- Records shown
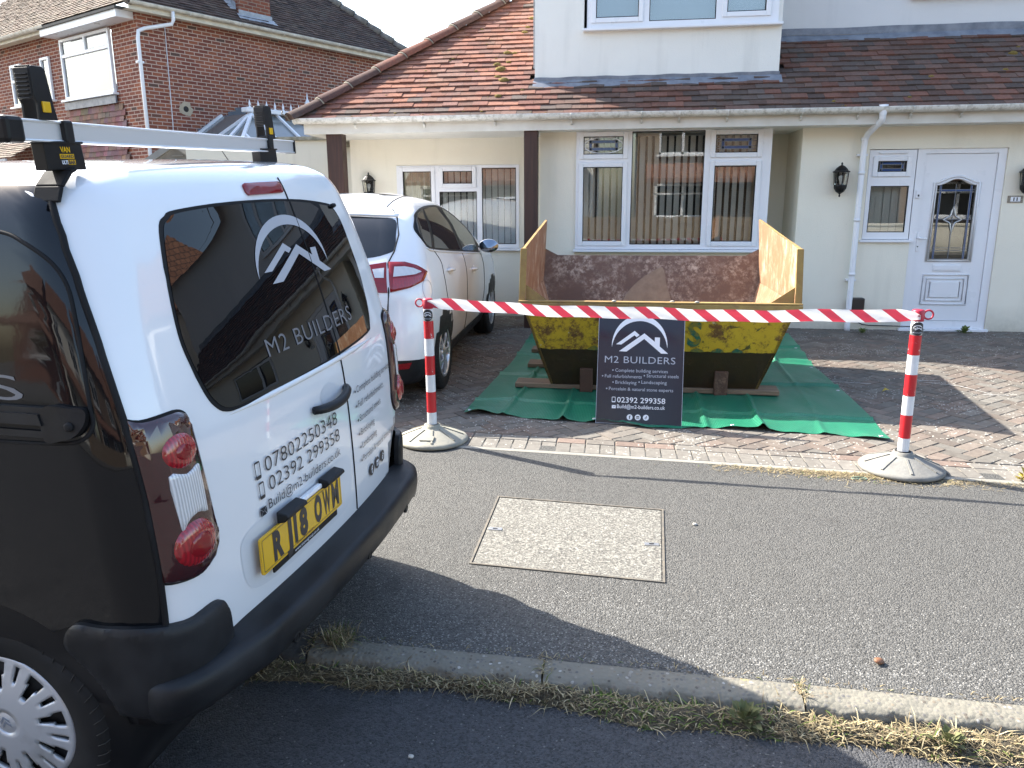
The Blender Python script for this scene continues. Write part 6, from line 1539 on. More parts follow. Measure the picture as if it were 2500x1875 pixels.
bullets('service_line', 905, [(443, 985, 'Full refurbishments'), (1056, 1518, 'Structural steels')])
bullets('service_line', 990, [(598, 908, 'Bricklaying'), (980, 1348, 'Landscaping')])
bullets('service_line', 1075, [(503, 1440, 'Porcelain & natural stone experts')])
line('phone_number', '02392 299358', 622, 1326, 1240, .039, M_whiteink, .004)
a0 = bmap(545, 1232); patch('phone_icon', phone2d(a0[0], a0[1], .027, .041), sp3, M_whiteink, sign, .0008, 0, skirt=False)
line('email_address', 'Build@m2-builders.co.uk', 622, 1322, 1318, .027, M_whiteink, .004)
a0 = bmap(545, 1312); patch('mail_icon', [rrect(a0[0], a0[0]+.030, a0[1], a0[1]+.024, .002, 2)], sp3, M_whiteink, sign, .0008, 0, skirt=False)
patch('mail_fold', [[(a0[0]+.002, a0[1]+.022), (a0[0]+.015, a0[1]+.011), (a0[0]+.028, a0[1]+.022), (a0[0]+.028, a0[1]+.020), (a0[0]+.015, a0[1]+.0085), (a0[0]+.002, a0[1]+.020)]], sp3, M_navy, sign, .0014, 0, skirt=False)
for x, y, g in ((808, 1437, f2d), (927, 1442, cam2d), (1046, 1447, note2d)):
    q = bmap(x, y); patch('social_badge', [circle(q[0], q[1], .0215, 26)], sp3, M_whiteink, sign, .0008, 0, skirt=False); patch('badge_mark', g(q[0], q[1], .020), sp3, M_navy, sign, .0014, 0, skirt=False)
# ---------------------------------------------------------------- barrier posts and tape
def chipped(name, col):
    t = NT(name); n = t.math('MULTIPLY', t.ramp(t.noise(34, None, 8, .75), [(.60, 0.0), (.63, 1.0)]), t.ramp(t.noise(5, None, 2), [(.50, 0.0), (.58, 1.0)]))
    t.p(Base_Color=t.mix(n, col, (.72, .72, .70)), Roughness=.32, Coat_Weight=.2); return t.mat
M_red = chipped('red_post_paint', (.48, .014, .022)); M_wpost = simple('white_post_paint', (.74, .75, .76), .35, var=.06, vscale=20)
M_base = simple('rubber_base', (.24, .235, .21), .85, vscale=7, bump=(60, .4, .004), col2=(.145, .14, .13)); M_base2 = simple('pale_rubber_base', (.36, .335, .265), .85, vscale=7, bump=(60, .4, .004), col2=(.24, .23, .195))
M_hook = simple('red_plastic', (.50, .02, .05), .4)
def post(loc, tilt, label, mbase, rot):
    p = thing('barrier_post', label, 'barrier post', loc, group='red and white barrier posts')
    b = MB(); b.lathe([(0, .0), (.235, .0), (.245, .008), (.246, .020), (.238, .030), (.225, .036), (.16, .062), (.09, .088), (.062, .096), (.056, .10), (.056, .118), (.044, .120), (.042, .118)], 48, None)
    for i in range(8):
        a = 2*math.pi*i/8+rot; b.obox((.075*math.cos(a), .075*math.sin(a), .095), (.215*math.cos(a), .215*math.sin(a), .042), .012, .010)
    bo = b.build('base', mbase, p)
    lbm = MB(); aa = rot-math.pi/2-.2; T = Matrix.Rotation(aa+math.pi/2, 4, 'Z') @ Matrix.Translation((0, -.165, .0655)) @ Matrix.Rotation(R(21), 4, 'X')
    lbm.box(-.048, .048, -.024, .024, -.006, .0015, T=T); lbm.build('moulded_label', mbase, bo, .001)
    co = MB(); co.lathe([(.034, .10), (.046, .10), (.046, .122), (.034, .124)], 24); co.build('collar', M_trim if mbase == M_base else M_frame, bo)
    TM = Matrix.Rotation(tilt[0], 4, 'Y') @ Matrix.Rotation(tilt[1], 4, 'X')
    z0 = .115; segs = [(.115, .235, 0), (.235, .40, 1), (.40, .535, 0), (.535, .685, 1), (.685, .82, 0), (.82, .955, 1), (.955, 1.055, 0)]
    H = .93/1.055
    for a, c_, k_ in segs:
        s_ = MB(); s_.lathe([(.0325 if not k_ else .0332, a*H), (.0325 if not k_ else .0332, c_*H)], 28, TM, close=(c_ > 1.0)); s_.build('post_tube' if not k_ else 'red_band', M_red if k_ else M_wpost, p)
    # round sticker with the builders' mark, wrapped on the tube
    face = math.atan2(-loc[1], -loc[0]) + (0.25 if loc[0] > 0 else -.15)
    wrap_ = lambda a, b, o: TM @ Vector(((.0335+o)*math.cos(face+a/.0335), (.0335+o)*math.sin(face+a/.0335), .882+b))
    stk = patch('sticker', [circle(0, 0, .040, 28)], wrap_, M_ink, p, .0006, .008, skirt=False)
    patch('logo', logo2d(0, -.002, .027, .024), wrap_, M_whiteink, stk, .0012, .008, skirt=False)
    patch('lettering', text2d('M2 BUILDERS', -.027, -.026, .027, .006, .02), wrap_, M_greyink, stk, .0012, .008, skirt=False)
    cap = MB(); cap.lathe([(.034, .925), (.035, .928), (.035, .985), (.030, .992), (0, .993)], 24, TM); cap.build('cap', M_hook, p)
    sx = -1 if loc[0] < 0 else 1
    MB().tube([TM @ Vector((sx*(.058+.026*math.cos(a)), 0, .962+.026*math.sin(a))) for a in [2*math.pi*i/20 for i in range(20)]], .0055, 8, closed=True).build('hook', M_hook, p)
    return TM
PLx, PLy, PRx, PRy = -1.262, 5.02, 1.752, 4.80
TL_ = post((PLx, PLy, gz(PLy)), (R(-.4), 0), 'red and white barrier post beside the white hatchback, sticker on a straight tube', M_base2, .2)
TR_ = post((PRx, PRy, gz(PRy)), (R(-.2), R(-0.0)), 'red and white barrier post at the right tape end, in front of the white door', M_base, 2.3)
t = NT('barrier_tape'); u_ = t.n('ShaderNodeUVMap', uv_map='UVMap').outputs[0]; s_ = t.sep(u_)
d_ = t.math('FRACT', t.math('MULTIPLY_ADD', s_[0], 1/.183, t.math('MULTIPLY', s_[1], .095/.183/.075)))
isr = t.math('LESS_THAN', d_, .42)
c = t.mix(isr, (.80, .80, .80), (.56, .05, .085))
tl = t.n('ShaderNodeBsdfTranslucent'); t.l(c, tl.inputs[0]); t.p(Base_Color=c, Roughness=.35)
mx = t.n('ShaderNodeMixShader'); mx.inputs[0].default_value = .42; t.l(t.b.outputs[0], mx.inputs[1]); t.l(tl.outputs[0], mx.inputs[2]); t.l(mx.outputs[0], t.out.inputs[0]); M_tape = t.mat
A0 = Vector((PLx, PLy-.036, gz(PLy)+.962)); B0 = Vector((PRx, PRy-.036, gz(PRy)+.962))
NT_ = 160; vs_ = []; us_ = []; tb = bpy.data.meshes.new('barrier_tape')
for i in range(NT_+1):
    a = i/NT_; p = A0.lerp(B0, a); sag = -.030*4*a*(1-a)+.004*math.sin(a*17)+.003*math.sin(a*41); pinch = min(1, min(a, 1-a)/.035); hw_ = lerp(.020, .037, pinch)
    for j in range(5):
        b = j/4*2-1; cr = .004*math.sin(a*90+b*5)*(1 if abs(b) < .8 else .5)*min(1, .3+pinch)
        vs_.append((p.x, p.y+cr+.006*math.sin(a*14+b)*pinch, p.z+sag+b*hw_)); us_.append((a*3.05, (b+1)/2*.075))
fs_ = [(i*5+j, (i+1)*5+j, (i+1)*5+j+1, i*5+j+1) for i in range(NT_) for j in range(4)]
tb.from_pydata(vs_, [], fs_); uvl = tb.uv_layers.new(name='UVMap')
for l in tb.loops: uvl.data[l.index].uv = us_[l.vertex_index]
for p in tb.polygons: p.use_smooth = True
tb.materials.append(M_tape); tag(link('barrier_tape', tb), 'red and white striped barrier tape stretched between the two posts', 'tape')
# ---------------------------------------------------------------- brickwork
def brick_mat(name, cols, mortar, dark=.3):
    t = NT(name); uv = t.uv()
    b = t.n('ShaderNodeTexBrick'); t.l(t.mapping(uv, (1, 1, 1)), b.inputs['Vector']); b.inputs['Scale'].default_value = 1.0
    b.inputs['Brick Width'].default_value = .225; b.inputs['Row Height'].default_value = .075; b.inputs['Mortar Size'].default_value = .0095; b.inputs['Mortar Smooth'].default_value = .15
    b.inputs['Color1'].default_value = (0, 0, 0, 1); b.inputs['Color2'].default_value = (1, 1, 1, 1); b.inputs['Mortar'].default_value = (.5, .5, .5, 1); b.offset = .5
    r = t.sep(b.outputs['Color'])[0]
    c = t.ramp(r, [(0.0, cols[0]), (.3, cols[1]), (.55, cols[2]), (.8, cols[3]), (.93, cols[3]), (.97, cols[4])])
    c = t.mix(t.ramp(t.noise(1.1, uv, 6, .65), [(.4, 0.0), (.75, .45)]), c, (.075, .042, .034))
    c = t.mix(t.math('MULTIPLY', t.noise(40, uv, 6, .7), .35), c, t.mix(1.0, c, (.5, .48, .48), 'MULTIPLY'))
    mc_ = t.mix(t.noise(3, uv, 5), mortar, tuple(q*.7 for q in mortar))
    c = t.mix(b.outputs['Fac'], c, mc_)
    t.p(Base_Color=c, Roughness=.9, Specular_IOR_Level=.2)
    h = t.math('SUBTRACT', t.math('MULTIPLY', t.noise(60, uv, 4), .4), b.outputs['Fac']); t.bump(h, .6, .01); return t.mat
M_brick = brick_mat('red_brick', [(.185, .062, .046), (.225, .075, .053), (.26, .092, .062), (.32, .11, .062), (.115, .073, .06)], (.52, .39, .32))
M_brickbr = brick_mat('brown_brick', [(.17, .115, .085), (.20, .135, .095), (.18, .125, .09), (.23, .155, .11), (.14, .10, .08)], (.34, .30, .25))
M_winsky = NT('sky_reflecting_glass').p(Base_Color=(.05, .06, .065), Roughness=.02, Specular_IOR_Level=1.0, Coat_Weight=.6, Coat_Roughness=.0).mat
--
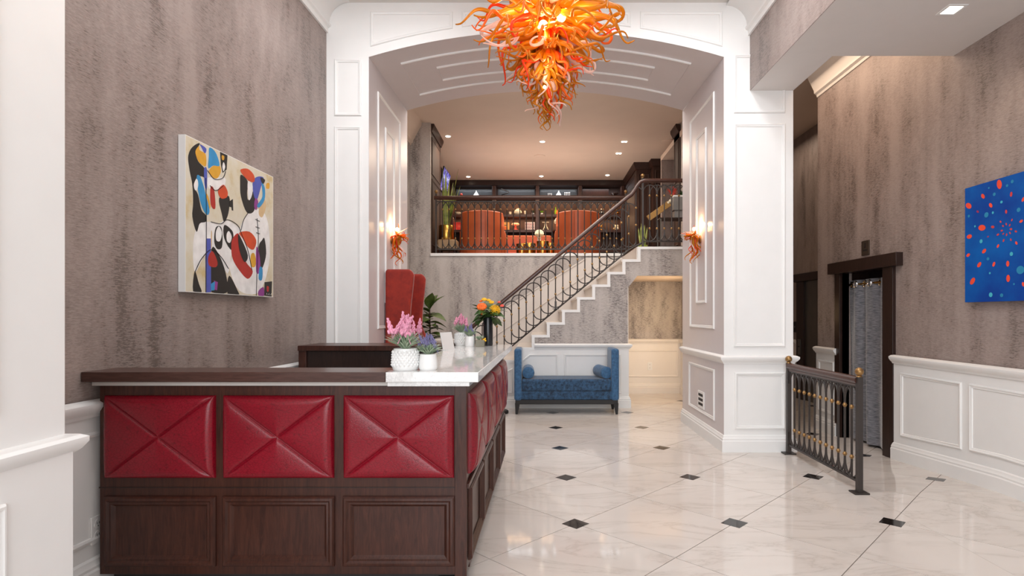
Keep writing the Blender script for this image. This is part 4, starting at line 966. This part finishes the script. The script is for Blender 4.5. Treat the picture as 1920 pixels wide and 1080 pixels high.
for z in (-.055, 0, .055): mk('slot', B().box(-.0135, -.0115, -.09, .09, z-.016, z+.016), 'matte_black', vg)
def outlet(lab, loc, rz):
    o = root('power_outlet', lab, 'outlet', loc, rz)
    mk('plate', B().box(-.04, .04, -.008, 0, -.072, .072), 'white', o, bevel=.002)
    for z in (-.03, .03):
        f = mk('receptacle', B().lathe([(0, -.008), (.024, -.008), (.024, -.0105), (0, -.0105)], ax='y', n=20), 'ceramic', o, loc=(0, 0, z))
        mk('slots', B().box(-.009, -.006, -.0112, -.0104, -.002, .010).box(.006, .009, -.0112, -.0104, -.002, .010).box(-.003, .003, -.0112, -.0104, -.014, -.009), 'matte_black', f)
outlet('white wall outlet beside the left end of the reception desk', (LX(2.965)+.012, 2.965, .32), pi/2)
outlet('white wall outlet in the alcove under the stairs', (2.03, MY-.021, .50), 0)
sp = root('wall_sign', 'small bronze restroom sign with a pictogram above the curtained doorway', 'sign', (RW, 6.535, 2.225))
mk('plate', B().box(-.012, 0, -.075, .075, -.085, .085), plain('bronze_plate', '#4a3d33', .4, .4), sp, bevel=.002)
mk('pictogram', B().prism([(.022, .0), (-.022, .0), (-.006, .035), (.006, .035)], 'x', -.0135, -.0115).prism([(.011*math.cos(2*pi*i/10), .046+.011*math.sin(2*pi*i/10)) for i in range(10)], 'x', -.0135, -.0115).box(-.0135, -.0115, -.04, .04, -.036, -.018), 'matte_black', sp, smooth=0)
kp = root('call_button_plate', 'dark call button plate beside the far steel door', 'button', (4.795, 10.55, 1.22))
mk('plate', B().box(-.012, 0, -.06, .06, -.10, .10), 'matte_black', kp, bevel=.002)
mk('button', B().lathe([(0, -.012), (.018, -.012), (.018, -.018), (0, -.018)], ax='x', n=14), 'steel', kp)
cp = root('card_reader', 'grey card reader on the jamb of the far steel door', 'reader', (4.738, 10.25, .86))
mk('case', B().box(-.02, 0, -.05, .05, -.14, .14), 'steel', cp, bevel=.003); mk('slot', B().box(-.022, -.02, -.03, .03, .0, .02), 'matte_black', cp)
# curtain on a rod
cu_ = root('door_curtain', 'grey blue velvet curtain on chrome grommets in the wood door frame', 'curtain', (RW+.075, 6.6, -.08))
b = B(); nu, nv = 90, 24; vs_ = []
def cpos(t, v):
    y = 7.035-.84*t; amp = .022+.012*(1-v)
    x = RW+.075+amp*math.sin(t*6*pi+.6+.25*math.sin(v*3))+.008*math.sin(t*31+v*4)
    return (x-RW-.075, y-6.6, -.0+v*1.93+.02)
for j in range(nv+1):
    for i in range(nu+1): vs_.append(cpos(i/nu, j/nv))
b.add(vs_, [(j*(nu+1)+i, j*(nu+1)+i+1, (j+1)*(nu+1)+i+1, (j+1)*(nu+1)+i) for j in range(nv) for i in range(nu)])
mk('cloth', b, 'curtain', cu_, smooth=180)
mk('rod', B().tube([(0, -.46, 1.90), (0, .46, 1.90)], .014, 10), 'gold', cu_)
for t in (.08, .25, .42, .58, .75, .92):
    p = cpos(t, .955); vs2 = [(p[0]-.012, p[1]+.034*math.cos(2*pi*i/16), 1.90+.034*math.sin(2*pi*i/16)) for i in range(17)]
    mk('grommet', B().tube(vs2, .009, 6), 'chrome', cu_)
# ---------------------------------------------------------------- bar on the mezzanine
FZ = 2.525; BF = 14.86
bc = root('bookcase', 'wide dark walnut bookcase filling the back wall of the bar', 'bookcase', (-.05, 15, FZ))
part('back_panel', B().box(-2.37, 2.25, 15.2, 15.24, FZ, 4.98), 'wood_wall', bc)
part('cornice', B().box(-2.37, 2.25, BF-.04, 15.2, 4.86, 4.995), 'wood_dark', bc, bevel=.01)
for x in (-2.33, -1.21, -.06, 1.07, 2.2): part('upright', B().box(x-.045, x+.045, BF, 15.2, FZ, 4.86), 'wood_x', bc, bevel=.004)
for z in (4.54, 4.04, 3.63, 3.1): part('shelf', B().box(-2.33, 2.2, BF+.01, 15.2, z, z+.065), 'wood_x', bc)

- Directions
Scan the material line by line and report each one that contains "pixels".

- Answer below
The Blender Python script for this scene continues. Write part 6, from line 1539 on. More parts follow. Measure the picture as if it were 2500x1875 pixels.
Keep writing the Blender script for this image. This is part 4, starting at line 966. This part finishes the script. The script is for Blender 4.5. Treat the picture as 1920 pixels wide and 1080 pixels high.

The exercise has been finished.